99 Homes truly is a terrible movie. Not that it is bad, but it makes you feel terrible after watching it. When I sated that 99 Homes left me feeling empty inside, it wasn’t a hyperbole. 99 Homes offers perspectives on truly terrible situations, and often times makes you feel conflicted. The best example I have of this the scene where Dennis gets evicted from his home. During that scene you obviously feel bad for Dennis. Sure they didn’t pay their bills, and that is what happens when you don’t pay your bills, but even then the home they are being evicted from is where their family lives. To see someone abruptly ripped away from the only place in the world where they feel safe is terrifying. In the blink of an eye everything that these characters have built up is taken from them. You get to see that pain on Dennis’ face when he is told to move his things to the curb because what used to be his front lawn is now private property and he is trespassing. We feel bad for Dennis, like we are supposed to. Then comes a time when the tables are turned. Dennis is the one doing the evicting and we still feel bad for Dennis. We are again seeing a family have their one sanctuary ripped out from under them but this time we feel bad for the one doing the ripping. It truly is fascinating to see how our emotions evolve simply because we followed a character for a little longer. Had the movie been set a few years earlier and we were following Rick Carver would we feel bad for him? Chances are we would because during the few times we do get to “pierce the armour” of Rick Carver we see that he is a man who doesn’t enjoy what he does, but he knows that in order for him and his family to survive, he has to do it.
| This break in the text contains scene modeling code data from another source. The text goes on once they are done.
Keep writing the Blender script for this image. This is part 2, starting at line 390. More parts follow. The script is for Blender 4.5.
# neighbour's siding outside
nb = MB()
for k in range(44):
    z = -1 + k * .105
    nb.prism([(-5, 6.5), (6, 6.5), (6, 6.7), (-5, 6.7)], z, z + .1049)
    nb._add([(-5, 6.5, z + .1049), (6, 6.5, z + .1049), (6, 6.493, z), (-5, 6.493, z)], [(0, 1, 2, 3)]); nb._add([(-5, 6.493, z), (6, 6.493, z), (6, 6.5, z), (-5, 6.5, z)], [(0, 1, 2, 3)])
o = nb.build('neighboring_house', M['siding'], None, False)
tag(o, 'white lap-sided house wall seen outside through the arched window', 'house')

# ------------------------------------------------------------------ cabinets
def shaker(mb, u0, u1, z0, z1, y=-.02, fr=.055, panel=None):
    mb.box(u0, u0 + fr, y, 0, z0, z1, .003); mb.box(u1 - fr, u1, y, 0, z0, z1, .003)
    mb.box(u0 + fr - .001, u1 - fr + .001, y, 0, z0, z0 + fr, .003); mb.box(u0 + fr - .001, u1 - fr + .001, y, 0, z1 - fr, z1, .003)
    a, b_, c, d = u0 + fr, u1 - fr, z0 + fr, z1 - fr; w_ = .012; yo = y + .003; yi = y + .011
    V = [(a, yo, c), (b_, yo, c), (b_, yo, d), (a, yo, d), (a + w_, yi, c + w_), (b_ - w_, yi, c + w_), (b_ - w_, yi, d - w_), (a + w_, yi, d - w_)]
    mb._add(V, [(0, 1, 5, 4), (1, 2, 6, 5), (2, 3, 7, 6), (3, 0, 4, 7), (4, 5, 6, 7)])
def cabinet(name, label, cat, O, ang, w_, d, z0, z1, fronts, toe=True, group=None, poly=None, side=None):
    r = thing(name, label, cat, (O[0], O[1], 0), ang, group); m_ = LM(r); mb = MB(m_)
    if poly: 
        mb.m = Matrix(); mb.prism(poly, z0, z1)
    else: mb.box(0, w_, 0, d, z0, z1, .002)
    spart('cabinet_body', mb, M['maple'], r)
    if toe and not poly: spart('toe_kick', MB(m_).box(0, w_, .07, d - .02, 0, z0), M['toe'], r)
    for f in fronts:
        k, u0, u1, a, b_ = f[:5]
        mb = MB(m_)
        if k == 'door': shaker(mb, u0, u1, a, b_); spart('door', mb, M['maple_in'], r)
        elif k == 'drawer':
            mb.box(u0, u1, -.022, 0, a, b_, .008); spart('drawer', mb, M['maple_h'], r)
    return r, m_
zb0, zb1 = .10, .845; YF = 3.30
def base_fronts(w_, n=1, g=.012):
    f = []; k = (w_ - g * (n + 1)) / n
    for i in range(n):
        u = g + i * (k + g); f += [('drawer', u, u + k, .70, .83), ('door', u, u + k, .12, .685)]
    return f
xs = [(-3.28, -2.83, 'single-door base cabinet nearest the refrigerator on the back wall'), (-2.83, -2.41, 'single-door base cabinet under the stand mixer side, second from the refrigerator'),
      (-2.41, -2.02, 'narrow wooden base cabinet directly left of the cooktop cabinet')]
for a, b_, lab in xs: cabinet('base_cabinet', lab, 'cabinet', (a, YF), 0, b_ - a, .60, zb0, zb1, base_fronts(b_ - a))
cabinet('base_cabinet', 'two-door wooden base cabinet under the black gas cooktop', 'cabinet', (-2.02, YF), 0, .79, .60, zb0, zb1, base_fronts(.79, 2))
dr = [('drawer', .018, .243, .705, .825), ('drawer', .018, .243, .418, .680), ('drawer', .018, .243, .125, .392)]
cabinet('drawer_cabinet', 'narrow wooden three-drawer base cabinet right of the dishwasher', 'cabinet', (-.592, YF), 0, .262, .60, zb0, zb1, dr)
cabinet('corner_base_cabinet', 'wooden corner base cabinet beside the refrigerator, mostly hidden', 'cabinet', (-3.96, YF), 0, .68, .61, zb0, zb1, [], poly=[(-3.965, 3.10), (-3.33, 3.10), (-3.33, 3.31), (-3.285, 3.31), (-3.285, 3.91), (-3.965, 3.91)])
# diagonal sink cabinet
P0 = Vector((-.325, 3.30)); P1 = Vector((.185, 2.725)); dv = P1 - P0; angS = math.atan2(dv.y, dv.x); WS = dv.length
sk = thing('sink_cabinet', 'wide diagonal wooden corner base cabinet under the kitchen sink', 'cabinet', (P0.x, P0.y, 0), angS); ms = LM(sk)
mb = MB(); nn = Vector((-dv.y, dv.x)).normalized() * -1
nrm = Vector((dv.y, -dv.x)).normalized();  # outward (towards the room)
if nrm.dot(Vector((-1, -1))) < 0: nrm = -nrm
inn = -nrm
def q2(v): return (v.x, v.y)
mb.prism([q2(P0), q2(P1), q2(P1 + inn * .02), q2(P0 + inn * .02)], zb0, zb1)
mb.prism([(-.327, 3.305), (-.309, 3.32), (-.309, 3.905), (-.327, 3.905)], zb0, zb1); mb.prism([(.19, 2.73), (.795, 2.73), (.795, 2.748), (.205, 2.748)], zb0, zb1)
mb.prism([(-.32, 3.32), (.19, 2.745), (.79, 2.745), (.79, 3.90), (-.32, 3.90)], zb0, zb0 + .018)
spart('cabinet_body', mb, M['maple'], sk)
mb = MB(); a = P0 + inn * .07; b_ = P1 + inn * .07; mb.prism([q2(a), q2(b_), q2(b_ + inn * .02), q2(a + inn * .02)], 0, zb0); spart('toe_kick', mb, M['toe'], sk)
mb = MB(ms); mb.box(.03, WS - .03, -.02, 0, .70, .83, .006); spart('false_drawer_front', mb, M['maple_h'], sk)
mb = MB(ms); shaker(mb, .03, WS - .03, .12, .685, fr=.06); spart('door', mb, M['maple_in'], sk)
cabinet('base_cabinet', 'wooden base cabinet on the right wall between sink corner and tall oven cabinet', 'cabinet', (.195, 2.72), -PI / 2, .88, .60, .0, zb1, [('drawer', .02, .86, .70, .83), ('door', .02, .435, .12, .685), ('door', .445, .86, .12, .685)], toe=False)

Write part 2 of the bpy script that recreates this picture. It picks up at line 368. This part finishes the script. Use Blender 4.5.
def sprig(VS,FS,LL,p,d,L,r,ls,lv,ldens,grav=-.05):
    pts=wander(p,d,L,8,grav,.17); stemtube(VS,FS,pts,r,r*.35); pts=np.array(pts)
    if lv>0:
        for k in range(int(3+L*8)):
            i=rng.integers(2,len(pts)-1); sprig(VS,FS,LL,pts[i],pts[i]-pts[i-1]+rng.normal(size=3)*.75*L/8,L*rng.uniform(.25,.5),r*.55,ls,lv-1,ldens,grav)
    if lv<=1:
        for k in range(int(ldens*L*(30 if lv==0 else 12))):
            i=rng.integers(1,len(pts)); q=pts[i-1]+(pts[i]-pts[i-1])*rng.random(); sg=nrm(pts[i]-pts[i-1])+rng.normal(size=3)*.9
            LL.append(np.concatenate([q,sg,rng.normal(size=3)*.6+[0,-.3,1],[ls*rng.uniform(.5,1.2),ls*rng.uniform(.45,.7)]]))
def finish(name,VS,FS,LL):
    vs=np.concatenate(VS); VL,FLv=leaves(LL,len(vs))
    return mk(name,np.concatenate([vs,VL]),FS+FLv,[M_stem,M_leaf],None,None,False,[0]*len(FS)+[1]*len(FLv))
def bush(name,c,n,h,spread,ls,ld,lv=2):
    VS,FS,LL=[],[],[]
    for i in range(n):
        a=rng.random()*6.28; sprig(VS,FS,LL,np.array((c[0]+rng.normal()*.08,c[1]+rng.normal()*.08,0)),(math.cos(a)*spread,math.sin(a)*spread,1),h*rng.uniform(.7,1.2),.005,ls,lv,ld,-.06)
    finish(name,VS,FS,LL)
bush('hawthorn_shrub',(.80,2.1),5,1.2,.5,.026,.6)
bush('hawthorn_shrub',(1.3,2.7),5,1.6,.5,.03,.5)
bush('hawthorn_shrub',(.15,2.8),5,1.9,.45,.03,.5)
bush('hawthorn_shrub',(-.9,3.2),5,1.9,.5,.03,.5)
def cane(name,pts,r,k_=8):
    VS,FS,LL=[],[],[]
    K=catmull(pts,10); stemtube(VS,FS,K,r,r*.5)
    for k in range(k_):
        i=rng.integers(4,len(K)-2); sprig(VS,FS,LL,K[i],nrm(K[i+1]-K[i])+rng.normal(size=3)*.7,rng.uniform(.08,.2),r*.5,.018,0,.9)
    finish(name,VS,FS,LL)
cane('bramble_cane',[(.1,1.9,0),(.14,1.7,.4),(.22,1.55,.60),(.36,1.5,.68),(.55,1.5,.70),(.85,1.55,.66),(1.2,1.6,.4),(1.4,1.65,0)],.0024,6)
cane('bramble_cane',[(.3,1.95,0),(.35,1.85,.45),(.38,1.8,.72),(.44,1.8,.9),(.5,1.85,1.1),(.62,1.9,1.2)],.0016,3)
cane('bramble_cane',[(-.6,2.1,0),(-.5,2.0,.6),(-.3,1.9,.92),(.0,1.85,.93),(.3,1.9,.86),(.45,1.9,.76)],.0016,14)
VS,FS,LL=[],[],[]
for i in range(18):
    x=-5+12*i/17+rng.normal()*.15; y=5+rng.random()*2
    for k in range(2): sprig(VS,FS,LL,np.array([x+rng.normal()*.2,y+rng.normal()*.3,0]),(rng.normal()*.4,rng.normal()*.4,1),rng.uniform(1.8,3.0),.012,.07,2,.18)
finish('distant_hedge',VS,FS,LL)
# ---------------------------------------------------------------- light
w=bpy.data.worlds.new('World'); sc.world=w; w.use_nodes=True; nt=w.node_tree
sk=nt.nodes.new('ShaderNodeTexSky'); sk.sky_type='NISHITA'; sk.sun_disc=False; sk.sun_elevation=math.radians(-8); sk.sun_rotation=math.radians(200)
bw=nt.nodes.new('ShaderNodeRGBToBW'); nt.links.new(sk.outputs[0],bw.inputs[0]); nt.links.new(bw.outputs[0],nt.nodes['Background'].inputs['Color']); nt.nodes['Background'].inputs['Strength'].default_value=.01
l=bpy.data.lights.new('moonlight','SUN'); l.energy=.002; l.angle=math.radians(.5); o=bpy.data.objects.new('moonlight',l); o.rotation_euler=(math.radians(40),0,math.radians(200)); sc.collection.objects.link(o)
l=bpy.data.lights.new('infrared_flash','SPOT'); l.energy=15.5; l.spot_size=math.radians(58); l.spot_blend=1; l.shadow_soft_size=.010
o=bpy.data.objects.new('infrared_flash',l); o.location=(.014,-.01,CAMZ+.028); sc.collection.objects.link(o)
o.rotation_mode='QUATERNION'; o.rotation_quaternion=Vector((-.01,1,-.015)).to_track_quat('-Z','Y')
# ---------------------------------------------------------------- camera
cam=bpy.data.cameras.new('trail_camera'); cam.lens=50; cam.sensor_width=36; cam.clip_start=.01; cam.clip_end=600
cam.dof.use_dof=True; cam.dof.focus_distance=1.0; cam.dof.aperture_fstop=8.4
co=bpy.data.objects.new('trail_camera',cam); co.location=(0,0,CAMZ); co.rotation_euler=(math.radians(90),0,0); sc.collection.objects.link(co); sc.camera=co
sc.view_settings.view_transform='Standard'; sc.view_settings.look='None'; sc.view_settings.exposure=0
Of course all of this emotion was carried by the phenomenal actors in 99 Homes. Michael Shannon is one of my favourite actors so I had no surprise seeing him knock every scene out of the park. The real surprise came with Andrew Garfield. I still see Andrew Garfield as a “teenager” because that is mainly what I saw him as before 99 Homes. I was honestly surprised to see him in the movie, but I was even more surprised that he held up against a heavyweight like Michael Shannon. Garfield plays the character of Dennis, so a lot of the emotion comes from him and he absolutely killed it. I never once questioned what I was seeing on screen because it all felt exactly like what a character in his position would do. Aside from the heavyweights we have a myriad of smaller characters who serve many purposes. When Dennis’ eviction is happening there are two officers accompanying Rick Carver to essentially be the muscle. I couldn’t get over how terrible the one cop was at acting. He was constantly stumbling over his words and making it seem like he had an inferiority complex being in a scene with other people so he was constantly trying to assert dominance. That’s when it hit me; the actor wasn’t doing a terrible job, he was acting real. What person has never stumbled over their words in a high stress situation? What person has never tried to make themselves larger (both in posture and tone of voice) when in a shouting match with someone else? I have no idea if it was planned, but it absolutely worked. The great part about that was when I realized the cop seemed very real, I started looking for other examples and there were too many to count. This movie is absolutely full of actors doing just enough to make the scenes believable. Nobody overstepped their bounds, nobody seems like an actor. It all came together to produce a wonderfully immersive experience.

I’m not going to lie, I initially disliked the ending of 99 Homes. I thought it was a little on the nose to end to film with a “the bad guy gets what is coming to him” archetype. I still do think that in a sense, but ultimately I have grown to like the ending the more I think about it. This is a perfect example of my reasoning for waiting a day to review a film. Many times you have to let something sit with you for a while before an opinion can be made. It doesn’t matter whether or not you are actively thinking about that thing all the time, what matters is the fact that time can provide a different perspective. Anyway, another thing I noticed in 99 Homes was the fact that there were many instances of editing not quite matching up. This mainly occurred in scenes where two people are talking and you can see the corner of someones mouth but the other persons face. It was obvious to me that the corner of that one persons mouth wasn’t moving, yet their character was talking. Of course this is almost unavoidable (unless you frame the shots differently) because of humans not being able to perfect replicate things very often. I hope you understand what I was trying to say there but if you don’t, just know that it isn’t a big deal and I would be surprised if it was noticed by many other people.

Overall 99 Homes is a movie that is able to provide both perspectives on heartbreaking situations while still delivering an intense film.